# Work instructions
Repeat exactly the lines from the start through the line with "F = 2022.0; HY = 497.0", both ends included.

# Material
····················
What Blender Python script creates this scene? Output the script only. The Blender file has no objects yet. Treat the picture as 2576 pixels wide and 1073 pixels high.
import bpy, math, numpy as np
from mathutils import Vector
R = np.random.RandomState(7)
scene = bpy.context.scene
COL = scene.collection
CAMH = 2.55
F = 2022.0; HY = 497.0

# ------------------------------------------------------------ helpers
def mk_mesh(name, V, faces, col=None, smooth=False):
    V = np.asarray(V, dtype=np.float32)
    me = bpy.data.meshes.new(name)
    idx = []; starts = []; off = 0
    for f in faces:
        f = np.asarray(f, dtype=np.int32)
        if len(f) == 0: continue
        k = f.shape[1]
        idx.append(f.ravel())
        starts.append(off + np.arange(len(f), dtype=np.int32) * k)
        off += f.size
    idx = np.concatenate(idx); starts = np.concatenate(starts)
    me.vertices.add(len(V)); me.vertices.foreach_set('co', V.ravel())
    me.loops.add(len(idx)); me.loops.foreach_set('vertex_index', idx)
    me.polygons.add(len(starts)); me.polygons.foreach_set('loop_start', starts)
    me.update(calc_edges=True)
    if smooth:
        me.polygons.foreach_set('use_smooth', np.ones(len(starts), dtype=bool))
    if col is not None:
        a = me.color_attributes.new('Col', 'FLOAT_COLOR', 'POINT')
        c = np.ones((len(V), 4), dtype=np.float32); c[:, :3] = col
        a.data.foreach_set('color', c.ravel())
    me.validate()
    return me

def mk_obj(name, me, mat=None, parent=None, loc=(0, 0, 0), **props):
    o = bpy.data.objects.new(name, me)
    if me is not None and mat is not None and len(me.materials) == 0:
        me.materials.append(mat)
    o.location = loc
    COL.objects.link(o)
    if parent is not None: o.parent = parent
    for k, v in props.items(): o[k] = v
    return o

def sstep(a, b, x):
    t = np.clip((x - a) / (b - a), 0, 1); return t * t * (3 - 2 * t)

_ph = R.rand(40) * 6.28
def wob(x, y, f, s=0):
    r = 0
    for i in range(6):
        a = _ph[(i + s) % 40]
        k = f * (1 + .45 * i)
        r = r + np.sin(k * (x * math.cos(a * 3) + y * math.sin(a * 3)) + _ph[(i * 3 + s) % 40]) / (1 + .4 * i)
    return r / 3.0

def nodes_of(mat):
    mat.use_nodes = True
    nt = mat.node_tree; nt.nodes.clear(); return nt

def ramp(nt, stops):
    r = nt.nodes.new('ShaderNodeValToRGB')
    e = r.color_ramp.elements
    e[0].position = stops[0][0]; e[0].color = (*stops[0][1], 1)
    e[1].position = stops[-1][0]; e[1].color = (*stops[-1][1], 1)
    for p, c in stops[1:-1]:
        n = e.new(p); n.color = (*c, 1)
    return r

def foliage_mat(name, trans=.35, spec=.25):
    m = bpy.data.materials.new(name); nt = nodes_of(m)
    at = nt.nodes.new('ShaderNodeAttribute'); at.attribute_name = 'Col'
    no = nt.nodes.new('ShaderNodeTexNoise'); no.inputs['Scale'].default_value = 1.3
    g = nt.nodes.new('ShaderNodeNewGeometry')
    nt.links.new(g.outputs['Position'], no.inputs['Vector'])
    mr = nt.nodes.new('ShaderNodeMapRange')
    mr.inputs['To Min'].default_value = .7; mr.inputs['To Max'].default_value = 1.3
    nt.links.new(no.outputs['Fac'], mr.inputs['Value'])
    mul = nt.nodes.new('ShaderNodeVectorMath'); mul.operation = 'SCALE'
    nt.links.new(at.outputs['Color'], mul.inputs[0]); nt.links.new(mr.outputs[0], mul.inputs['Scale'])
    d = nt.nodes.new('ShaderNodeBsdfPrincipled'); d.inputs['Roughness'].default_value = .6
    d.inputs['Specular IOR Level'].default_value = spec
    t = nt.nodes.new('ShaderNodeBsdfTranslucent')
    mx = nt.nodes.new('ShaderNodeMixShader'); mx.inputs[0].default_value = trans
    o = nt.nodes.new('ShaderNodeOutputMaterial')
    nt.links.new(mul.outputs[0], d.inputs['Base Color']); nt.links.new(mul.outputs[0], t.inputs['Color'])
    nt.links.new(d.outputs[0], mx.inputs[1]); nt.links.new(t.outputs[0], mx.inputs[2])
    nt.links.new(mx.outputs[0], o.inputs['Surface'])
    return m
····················
# The solution
What Blender Python script creates this scene? Output the script only. The Blender file has no objects yet. Treat the picture as 2576 pixels wide and 1073 pixels high.
import bpy, math, numpy as np
from mathutils import Vector
R = np.random.RandomState(7)
scene = bpy.context.scene
COL = scene.collection
CAMH = 2.55
F = 2022.0; HY = 497.0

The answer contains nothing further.